I take a composition like this out into the field.  There’s no beta reader group for it exactly, but I make myself eat, drink, and breathe this thing until I’m all but singing out new parts that aren’t even there.  It’s stirring my imagination into action while I let it carry me into the epicness that I know it deserves.  I couldn’t even tell that this last part was missing the same forceful bass sound that the beginning promised would feature throughout, but now that I’m locked in there with the song on repeat, I can tell that’s what’s missing.

I take it back to the workshop and add to what I’ve done, hopefully in a way that doesn’t undermine what I’ve already built.  I’m not changing the song because I didn’t like what was there, it’s just so that I can make it better.

Another thing that comes up sometimes is that I listen to what I’ve made and then I hear someone else’s music.  The contrast helps me realize that I’m cranking the volume of that piano way louder than it needs to be for the effectiveness I want.  Other times, it’s those pesky drums.  I’m timid with them because I’m not a drum machine, I just use one, but that timidity is making me “hide” them under the rest of the song when really they should really be more assertive.

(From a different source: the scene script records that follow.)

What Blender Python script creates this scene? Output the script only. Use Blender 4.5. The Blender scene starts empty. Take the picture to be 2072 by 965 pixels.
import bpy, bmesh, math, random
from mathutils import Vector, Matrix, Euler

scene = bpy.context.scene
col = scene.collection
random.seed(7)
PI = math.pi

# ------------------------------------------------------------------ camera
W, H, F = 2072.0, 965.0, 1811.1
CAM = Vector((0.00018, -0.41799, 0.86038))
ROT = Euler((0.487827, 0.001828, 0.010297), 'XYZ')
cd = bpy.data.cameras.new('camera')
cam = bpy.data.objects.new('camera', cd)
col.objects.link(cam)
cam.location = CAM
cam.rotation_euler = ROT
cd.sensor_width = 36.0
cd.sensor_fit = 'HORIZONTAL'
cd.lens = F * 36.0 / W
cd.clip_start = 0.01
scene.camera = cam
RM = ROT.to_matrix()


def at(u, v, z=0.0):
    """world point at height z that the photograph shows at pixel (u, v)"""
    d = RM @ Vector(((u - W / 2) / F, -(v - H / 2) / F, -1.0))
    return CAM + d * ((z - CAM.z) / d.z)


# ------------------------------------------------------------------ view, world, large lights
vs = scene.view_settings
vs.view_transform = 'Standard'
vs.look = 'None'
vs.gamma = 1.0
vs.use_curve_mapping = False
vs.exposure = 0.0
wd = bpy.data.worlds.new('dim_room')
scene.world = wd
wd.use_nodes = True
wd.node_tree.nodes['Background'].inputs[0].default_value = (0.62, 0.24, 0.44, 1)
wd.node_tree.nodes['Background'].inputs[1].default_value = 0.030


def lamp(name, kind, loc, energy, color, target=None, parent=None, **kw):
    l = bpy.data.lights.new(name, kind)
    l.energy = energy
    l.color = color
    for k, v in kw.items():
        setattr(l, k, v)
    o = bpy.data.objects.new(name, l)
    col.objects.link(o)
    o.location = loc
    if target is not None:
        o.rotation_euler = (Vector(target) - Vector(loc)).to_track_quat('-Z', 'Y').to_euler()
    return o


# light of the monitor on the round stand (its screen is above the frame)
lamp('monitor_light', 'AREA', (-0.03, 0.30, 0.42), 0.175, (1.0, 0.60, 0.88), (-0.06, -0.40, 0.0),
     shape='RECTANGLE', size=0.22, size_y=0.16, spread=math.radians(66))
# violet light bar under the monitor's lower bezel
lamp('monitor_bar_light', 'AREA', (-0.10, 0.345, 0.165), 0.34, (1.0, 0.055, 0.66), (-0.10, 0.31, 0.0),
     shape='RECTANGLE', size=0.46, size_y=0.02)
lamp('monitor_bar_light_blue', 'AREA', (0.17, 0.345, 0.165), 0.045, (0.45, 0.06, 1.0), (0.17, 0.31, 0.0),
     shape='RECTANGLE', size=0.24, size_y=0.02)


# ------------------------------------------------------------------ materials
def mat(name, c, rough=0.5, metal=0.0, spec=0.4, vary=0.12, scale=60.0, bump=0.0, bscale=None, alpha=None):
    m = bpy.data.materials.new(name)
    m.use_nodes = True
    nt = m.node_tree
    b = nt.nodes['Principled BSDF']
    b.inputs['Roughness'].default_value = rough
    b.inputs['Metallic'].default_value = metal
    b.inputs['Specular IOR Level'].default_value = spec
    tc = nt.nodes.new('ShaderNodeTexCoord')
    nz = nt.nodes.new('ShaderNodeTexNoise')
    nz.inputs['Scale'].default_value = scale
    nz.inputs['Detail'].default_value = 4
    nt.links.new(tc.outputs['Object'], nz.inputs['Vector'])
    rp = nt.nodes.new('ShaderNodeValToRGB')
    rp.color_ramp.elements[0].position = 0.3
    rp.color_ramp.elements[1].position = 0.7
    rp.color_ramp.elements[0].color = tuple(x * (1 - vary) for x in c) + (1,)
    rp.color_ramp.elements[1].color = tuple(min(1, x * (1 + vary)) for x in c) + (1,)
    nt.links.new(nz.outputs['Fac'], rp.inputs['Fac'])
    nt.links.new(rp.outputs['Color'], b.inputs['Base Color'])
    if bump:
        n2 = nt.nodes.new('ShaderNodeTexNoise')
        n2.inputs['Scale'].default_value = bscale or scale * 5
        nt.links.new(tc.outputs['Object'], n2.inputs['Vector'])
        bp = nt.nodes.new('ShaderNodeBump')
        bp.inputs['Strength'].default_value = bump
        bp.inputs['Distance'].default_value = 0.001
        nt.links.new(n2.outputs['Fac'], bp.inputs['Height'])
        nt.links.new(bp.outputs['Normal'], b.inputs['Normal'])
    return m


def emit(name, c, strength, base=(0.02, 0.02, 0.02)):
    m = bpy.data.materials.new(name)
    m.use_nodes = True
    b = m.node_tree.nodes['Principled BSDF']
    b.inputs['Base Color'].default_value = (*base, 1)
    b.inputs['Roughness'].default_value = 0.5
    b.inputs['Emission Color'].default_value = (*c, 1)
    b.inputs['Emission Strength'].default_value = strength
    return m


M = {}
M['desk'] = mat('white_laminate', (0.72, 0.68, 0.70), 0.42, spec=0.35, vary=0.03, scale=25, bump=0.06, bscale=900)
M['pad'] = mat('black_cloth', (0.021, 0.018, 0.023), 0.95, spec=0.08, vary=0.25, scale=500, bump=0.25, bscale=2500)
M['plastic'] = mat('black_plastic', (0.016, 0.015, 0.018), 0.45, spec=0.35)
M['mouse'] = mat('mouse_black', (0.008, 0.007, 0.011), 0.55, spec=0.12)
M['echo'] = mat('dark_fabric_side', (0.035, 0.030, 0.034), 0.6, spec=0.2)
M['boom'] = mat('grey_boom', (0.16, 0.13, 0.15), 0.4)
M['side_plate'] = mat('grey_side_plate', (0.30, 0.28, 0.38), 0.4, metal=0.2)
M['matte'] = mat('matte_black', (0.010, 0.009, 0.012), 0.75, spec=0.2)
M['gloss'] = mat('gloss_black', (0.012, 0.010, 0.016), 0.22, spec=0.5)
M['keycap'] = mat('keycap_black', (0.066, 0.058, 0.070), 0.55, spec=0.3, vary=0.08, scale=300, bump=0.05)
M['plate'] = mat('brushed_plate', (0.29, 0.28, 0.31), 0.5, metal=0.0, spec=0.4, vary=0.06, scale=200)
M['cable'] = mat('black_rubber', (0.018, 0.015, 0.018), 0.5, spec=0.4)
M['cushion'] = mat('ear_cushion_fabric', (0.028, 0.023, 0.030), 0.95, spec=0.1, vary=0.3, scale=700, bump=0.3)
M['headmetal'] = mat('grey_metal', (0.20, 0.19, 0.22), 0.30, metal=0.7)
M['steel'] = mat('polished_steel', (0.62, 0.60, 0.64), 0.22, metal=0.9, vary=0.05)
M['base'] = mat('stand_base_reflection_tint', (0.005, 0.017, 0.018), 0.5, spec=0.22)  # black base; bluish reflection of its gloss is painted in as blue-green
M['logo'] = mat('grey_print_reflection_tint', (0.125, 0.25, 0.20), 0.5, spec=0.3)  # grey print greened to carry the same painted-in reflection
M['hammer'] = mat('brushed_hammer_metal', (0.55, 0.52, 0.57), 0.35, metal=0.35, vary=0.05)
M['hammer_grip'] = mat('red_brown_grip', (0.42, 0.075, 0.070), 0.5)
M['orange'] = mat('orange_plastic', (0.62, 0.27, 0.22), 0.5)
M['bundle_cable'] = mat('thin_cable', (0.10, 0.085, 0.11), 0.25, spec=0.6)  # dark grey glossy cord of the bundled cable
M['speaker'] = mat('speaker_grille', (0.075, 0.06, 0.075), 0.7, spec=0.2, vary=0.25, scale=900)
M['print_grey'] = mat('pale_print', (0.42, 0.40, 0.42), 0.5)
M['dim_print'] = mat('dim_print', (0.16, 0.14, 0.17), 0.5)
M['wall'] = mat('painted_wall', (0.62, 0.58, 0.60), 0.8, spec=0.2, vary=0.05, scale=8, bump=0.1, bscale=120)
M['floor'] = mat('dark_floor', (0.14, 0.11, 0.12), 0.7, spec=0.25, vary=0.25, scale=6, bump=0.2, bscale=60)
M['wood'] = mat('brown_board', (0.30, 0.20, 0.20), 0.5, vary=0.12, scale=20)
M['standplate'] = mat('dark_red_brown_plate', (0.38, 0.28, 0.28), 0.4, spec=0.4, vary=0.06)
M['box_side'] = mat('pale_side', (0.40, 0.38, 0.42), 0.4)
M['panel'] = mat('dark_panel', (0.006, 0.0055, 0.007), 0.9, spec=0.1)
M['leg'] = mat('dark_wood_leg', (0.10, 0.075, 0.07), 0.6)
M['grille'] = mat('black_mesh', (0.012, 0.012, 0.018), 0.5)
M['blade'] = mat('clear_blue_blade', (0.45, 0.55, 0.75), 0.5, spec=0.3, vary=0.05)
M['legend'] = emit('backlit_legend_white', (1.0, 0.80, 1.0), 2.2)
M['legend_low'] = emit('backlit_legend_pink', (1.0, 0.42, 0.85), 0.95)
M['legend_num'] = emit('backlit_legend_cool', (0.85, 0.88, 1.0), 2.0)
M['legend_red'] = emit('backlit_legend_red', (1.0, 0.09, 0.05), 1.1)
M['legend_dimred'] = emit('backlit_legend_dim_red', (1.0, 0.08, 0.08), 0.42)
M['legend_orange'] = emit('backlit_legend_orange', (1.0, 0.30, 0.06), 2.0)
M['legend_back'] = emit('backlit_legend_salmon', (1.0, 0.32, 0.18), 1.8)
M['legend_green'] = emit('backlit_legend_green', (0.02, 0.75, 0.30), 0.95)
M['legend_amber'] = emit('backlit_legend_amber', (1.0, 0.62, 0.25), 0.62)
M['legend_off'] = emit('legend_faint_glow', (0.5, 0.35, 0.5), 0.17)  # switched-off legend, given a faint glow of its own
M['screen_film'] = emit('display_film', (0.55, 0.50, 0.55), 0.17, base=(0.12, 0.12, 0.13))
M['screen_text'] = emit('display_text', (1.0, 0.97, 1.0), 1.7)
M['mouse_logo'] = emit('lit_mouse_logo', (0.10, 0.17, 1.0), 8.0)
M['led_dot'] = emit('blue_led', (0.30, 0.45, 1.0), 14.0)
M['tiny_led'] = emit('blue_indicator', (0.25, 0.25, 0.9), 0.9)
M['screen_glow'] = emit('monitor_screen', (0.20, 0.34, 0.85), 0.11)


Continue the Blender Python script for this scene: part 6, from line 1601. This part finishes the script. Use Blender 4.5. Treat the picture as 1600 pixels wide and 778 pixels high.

If I’m embarrassed by elements of my song when I bring them out to the volume they deserve, I have to put a few questions to myself.  Do I dislike this part because it’s bad and I was hoping to cheat a little?  Is it maybe that it doesn’t belong, that I’m trying to force it where it doesn’t belong?

Outlining

The analogy to the growing of a song can be adapted to the use of an outline, but I might not be the right one to talk on that.  The presence of an outline doesn’t mean that the dominant elements you recognize are boring and formulaic.  Sometimes it seems like every “pop” song (hugely broad here) in existence is just Intro-Verse-Chorus-Verse-Chorus-Bridge-Chorus-Chorus, but some are stunning and others are not.  (Perhaps that more of a story structure analogy than an outlining one, but that’s not for this discussion, so I’ll leave it.)

I’ll drug the analogy here and put it to sleep, but it was during a repeat binge of Writing Excuses that it struck me what I was doing in my music and how I coaxed the songs to life with many of the same techniques that are applied to writing.

Once I saw things this plainly, my confidence in my storytelling went up a notch.  As a discovery writer, I suddenly had a vocabulary I could repurpose that spoke to me a little more intimately than ever before. Harmonies, evolving melody, support instruments, time signature, key, movements… I don’t know what I want to do with them when I sit down, but I know what I like when I start hearing it play in my head.